Advent calendars

We are into the second week of advent calendars; in our house there’s a posh chocolate one, a cheese one, and a leaping reindeer with twenty-four little sacks filled with goodies hanging from him.

My sister and I were always excited when December came; the decorations weren’t put up yet, but Christmas cards began to arrive and mum got out our advent calendars which we had from year to year. No gifts, only a little picture behind the sparkly doors. We had to open them very carefully so they didn’t tear and could be closed and put away for next year when the decorations came down. The little pictures were of things like a candy cane, a teddy, a wooden soldier, an angel, a Christmas tree, a bauble, a star etc until December 25th when we opened a bigger door to reveal a nativity with Mary and Joseph and baby Jesus in his manger – there may have been a baby lamb as well.

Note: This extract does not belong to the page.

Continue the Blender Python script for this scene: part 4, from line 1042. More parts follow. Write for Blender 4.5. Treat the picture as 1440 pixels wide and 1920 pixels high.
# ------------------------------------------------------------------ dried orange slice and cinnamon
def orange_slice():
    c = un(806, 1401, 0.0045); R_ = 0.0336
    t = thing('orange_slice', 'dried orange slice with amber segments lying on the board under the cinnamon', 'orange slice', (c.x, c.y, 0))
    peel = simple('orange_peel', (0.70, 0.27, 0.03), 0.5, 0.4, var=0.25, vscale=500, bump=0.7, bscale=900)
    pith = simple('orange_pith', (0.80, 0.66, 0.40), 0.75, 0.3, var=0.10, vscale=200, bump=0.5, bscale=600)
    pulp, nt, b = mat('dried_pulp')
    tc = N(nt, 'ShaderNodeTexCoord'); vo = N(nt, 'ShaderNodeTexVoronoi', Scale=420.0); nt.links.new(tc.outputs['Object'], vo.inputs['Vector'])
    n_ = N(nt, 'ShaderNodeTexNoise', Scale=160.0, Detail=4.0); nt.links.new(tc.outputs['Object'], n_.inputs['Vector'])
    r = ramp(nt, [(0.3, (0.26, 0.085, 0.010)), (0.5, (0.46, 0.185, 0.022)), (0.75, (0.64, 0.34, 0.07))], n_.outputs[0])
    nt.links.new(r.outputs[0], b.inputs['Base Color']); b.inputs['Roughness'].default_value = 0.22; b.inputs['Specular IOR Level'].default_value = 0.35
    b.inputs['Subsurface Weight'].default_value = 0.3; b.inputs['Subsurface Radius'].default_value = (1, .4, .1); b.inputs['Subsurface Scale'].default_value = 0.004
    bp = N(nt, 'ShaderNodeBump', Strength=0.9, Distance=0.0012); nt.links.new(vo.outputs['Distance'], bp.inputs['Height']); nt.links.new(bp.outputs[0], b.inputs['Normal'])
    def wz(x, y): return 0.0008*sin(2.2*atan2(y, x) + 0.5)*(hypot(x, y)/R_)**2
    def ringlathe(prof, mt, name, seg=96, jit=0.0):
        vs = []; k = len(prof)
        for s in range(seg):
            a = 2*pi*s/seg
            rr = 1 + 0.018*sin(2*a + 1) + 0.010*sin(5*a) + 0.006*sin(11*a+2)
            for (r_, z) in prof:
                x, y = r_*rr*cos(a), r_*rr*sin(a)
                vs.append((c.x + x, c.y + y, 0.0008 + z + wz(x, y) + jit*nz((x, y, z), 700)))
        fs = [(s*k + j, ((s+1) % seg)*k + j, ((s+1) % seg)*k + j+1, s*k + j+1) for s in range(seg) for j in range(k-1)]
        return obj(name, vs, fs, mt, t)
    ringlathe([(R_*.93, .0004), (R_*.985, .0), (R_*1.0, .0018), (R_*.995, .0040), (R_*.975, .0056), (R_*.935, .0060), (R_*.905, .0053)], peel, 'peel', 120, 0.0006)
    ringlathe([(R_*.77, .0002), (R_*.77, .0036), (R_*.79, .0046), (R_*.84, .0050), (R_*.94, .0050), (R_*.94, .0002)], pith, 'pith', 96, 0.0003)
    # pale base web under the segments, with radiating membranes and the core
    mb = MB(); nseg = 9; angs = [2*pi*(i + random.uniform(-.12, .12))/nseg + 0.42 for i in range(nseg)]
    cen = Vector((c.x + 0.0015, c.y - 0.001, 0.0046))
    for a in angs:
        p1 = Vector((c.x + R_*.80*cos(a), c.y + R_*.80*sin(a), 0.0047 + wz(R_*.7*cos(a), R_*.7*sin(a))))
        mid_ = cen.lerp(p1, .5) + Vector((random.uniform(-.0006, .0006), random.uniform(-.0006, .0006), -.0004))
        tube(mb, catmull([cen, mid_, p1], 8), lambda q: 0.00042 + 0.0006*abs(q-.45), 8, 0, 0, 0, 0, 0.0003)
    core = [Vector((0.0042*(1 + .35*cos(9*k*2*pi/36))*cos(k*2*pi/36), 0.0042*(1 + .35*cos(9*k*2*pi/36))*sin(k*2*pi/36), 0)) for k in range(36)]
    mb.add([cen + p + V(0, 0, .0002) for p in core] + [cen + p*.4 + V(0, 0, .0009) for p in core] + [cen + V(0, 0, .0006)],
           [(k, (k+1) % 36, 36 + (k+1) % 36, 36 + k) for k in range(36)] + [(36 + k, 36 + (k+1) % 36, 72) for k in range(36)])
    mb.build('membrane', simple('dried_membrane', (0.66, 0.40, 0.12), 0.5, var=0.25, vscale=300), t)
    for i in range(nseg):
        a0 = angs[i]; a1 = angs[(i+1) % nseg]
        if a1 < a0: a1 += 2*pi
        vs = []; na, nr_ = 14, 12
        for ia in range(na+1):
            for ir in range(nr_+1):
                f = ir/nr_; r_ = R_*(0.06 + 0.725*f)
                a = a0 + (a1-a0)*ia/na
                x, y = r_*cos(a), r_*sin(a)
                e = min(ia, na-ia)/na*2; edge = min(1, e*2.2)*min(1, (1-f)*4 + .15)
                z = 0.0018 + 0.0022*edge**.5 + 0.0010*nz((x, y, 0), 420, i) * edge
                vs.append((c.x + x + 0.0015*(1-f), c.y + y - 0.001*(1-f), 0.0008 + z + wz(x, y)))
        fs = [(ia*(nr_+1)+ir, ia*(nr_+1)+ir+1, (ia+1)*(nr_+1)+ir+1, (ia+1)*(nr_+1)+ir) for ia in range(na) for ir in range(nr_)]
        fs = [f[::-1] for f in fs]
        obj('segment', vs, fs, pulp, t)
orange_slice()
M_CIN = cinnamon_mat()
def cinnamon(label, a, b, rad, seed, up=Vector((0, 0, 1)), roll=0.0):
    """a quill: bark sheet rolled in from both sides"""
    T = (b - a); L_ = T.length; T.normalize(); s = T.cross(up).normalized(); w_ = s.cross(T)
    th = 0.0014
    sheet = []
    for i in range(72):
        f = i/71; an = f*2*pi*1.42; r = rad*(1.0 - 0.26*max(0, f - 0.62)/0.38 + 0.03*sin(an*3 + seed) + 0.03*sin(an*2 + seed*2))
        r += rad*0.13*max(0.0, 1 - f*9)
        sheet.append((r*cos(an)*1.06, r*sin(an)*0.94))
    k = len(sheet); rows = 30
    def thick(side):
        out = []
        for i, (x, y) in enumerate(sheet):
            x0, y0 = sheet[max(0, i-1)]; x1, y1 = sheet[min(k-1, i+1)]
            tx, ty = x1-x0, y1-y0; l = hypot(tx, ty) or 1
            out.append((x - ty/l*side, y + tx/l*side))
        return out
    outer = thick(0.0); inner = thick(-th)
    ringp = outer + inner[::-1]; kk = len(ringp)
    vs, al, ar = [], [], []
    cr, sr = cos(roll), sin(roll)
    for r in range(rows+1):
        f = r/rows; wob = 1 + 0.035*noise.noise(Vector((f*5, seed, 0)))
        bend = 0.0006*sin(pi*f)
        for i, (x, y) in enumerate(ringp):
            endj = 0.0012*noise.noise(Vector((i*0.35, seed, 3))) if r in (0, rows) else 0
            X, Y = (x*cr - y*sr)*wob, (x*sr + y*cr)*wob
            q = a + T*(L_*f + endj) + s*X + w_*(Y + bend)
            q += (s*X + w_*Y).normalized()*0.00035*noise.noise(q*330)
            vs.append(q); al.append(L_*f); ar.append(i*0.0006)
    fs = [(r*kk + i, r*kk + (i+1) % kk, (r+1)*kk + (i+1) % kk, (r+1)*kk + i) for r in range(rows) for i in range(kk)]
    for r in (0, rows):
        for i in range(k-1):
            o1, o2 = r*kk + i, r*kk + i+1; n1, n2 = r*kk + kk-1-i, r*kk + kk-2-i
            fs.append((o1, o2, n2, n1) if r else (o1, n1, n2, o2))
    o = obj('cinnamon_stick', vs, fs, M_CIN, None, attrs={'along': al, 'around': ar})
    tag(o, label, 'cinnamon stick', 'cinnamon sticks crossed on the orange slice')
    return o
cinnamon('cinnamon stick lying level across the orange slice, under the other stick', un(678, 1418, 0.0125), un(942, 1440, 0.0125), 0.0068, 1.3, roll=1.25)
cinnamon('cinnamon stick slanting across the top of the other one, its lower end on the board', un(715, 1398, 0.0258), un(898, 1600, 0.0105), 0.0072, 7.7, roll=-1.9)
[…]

I can’t remember what was on the front of the calendar except that it was sparkly. I think it may have been the three wise men, camels and star, or it may have been shepherds… or it may have been a winter scene with boys and girls in woolly jumpers,hats, scarves and mittens sledding, snowballing and building snowmen… I can’t remember. Maybe over  the years the calendars were replaced as their little cardboard doors fell off…

Advent is the period leading up to Christmas; it’s a religious period – except for the advent calendars which are mostly secular these days. Advent begins on the fourth Sunday before Christmas, which is the Sunday nearest to St. Andrew’s Day, the 30th of November. This means Advent can start between  November 27th  and December 3rd. For people who go to church there are special services and prayers and the advent candles on an evergreen wreath are lit one by one. Some people who are not particularly religious also have advent wreaths and candles because they have become a seasonal thing.

When we were children, the Christmas tree was not put up and decorated until Christmas Eve and was taken down on twelfth night, ditto the decorations. These days for many people Christmas is just a winter festival with little religious significance and decorations and trees go up as early as people like, although often on December 1st. I wanted to keep to the traditional Christmas Eve decorating, but the children (actually now in their twenties) want it early… so the baubles and tinsel are out, the lights are twinkling on the front of the house, and our living Christmas tree is acclimatising in the dining room…

I haven’t made a cake this year… no-one likes fruit cake… oh well…      …times change!!